2025 William Ritchie Lecture- Radical Chorality: Herodotus’ Scythian Swarms
Event description
'Radical Chorality: Herodotus’ Scythian Swarms'
Professor Leslie Kurke | University of California, Berkeley
Wednesday, May 28 | 5:30pm doors for a 5:45pm start
This talk is part of a larger project considering the different ways the chorus could be used as an image or model for other corporate institutions in ancient Greek prose texts of the fifth and fourth centuries BCE—simultaneously capable of modeling both hierarchy and radical equality. I will focus specifically on Herodotus’ narrative of the Persian King Darius’ invasion of Scythia in Book 4. Scholars have detected significant contradictions between Herodotus’ geography and ethnography of Scythia and the campaign narrative proper. Not only does Herodotus’ campaign narrative contradict his own earlier account of Scythian geography; it also progressively represents the Scythians as a leaderless swarm, in contrast to the focus of much of the Scythian ethnography on the king as central to their social and political organization.
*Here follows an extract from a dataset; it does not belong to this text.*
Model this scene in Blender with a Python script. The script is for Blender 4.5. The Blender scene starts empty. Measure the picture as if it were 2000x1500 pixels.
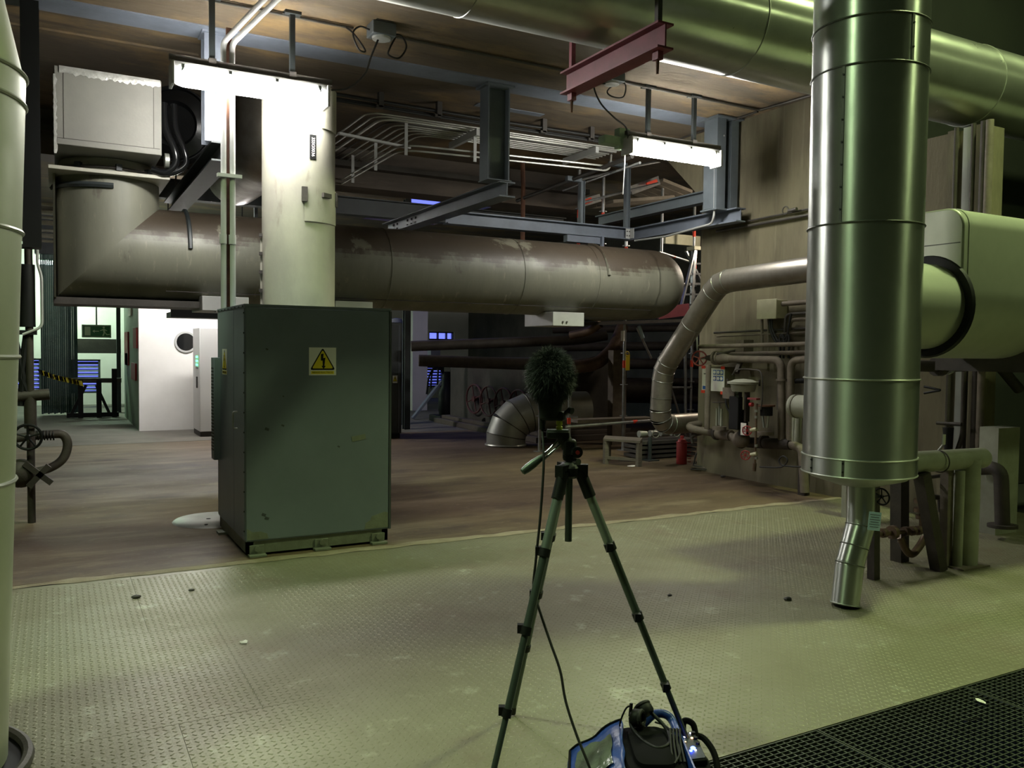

Following François Hartog, I would contend that the peculiarities of the campaign narrative derive partly from Herodotus’ representation of them as quintessential nomads and of nomadism as a deliberate strategy. And yet, Herodotus’ portrayal of the Scythians as a leaderless but unified corporate body and effective political force is unique within a tradition of political theorizing that includes Thucydides and Aristotle’s Politics. I will argue that, in order for Herodotus to imagine the Scythians as a pre-civic multitude acting in concert, he turns them into an Old Comic chorus, a “democratic swarm” as Page duBois has described it.
ABOUT THE SPEAKER:
Leslie Kurke has spent much of her research life working on ancient Greek literature and cultural history-especially archaic Greek poetry, Herodotus, the ideology of form, and various interactions of word and world, literature and its “others” (the economics of literature, poetry and/as ritualization, text and popular culture, the dialectic of performed song and place/monuments). She is currently completing a book, co-authored with Richard Neer, entitled Pindar’s Sites: Song and Space in Classical Greece.
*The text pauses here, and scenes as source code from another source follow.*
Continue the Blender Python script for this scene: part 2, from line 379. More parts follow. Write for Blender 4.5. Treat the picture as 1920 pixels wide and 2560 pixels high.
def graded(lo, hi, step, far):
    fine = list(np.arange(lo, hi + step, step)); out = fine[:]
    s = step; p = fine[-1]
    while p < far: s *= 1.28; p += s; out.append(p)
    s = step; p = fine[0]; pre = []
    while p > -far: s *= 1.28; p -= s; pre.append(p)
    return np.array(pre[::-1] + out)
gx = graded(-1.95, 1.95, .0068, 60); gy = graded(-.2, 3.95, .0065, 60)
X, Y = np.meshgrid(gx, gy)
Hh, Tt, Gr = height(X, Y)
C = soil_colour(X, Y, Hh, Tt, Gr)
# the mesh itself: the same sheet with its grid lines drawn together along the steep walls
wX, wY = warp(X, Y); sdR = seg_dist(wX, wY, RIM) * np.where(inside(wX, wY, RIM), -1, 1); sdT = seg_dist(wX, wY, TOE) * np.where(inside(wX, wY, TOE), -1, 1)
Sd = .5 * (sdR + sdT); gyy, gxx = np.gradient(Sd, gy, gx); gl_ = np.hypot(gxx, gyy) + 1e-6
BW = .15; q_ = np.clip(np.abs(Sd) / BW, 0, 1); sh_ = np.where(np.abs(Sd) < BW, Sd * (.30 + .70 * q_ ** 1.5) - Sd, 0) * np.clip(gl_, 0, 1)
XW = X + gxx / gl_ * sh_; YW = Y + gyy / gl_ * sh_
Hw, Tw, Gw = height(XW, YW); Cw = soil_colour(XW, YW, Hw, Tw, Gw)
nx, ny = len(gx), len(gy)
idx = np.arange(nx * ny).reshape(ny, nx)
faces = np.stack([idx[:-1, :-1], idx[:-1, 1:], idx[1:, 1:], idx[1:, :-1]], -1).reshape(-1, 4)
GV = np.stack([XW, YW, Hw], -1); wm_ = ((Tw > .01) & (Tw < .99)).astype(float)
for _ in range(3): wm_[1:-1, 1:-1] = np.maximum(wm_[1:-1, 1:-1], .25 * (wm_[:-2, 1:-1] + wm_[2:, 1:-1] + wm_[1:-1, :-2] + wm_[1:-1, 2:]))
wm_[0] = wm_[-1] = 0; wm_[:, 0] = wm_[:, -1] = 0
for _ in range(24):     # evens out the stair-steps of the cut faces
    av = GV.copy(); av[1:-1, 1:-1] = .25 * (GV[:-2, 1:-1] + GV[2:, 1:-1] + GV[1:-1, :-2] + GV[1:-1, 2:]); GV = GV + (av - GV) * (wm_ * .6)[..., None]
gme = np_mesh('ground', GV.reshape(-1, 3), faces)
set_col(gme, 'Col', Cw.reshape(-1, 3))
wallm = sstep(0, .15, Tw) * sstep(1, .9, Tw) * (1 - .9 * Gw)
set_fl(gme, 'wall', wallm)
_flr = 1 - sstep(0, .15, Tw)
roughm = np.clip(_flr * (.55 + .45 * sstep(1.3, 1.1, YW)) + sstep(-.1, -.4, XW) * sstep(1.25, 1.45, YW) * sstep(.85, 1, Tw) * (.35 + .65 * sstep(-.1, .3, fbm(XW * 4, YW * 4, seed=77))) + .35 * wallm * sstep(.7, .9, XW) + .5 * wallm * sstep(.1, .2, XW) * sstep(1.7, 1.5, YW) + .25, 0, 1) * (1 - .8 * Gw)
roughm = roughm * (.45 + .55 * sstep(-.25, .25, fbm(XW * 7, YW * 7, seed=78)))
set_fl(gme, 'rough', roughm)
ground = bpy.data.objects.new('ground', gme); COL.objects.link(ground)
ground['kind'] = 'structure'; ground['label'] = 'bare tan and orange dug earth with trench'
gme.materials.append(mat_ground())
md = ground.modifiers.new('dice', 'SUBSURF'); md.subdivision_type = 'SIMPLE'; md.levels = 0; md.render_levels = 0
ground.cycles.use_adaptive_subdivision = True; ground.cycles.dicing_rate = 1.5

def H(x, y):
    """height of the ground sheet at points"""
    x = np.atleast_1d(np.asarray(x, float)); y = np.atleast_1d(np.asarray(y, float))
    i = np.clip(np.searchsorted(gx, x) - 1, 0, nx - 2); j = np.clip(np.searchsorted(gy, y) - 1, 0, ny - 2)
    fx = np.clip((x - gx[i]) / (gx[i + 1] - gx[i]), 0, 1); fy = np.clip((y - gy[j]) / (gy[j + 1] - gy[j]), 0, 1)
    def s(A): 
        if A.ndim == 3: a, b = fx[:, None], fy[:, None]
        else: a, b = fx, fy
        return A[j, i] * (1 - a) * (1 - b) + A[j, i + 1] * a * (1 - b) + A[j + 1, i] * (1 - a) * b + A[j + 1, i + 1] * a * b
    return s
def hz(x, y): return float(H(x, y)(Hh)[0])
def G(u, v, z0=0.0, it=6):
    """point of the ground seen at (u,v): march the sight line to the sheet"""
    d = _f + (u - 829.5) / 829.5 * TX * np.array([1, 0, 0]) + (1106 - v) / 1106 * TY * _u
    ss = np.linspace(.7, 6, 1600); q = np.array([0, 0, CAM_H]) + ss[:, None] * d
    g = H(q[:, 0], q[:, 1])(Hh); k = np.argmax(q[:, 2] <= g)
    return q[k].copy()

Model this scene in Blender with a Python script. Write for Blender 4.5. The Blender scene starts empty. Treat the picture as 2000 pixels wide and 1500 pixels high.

She has taught at UC Berkeley in Classics and Comparative Literature since 1990, and has also taught as a visitor at Princeton University, Wellesley College, and the University of Chicago. Her teaching in two departments ranges across much of archaic and classical Greek literature, gender and sexuality in Greek and Victorian cultures, literary theory, Elvis, detective fiction, and psychoanalysis.